▶ **What to produce**
Check each line of the listing below for the string "script", and give only how many lines hold it.

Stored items
----

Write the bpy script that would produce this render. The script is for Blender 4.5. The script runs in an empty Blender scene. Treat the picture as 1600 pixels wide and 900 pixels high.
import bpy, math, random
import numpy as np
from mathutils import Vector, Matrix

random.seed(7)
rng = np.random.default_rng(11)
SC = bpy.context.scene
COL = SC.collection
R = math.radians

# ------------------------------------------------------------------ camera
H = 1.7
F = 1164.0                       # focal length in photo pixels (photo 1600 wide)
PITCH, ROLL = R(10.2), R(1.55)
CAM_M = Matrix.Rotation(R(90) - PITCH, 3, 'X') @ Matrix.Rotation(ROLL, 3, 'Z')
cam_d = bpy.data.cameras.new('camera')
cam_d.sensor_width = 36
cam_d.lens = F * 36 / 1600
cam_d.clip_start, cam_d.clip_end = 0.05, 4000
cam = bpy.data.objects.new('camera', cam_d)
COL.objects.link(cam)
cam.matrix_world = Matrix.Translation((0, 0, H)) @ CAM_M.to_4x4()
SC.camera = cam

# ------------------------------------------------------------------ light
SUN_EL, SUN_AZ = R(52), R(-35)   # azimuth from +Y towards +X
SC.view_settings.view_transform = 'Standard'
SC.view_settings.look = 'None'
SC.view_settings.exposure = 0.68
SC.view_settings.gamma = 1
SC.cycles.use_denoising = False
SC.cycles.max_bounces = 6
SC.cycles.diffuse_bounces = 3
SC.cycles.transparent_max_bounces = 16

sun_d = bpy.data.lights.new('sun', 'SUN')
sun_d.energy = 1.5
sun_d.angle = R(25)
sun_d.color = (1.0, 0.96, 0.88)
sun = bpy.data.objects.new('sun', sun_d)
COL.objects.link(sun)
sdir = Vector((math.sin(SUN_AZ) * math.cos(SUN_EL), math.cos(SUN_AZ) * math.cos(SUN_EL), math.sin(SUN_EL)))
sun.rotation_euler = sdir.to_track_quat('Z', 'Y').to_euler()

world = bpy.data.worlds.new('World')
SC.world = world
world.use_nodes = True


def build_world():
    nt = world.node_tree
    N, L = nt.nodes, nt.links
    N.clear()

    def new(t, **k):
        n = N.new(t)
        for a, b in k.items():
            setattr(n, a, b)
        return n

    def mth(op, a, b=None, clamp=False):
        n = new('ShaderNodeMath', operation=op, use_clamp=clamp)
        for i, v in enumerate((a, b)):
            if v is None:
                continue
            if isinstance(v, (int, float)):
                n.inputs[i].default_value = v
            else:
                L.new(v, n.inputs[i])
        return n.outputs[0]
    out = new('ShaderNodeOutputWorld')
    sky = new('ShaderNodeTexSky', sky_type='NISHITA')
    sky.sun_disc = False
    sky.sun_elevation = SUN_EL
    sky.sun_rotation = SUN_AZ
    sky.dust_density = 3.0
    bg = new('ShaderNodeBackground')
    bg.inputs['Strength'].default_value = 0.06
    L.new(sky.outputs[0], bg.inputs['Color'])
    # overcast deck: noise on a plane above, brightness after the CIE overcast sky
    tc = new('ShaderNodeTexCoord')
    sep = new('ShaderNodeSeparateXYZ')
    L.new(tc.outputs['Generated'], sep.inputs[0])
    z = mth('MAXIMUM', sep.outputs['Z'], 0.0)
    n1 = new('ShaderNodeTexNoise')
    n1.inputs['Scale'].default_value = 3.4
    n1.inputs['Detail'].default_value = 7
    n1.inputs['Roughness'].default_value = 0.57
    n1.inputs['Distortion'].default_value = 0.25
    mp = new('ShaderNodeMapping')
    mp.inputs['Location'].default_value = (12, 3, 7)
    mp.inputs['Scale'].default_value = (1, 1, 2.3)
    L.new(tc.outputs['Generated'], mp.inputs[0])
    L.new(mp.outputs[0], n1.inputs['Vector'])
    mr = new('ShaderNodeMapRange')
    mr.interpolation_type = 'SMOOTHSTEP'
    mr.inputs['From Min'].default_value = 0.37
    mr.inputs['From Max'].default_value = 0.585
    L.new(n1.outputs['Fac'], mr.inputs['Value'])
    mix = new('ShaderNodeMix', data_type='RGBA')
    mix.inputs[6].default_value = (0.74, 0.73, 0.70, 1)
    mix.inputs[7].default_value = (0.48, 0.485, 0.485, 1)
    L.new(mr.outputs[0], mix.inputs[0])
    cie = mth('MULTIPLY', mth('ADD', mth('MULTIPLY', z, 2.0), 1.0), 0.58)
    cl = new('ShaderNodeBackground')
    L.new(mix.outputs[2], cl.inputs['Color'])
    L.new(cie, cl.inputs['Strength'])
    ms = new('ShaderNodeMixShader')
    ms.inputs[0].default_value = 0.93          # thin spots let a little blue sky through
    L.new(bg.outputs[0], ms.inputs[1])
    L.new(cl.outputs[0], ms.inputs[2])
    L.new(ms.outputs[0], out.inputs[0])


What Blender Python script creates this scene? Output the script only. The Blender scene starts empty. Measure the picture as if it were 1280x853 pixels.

----

▶ **Finished answer**
2